| OBJECTIVE |
Search the data for the string "scene" and gather each line it is in.

| SOURCE MATERIAL |
:::::

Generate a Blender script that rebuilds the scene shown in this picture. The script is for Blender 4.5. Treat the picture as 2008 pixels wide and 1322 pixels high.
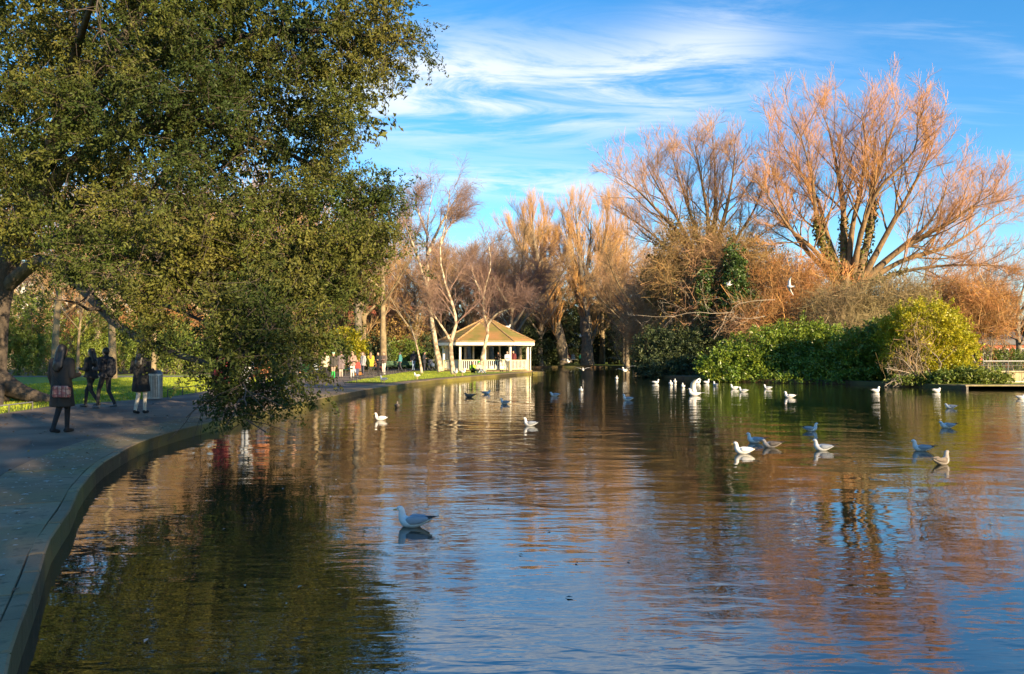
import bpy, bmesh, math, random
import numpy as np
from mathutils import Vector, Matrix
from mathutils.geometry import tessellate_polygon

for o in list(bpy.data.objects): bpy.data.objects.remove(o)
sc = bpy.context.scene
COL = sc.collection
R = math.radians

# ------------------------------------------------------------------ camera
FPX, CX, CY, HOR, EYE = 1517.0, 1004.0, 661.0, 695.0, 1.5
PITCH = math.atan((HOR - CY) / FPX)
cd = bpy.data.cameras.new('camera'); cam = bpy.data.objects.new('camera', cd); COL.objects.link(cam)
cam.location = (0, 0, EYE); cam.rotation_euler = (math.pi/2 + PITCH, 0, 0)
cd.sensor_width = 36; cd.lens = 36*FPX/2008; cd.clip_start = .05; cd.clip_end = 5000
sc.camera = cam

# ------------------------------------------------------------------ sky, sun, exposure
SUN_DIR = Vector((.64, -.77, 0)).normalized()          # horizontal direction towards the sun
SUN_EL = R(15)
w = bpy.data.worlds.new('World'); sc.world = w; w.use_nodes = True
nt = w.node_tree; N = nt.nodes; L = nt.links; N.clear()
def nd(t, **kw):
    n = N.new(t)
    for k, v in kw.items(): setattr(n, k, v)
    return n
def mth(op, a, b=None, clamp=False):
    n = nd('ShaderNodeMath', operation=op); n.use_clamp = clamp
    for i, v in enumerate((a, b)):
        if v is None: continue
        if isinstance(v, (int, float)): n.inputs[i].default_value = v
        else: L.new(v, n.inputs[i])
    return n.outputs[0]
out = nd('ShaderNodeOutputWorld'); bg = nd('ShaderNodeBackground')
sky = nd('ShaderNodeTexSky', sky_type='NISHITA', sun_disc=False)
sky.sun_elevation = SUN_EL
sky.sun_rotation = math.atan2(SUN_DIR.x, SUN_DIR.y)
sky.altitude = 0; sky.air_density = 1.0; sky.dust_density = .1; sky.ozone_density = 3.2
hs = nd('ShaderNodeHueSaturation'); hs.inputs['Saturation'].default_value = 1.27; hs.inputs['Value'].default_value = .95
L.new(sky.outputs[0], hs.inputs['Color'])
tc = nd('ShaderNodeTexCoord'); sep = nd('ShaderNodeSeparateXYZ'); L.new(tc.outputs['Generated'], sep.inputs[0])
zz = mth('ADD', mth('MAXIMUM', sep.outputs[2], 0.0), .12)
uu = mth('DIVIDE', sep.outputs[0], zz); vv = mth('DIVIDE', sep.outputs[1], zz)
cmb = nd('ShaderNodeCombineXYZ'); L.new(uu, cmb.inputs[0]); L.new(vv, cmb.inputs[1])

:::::

| WRITTEN SOLUTION |
Generate a Blender script that rebuilds the scene shown in this picture. The script is for Blender 4.5. Treat the picture as 2008 pixels wide and 1322 pixels high.
sc = bpy.context.scene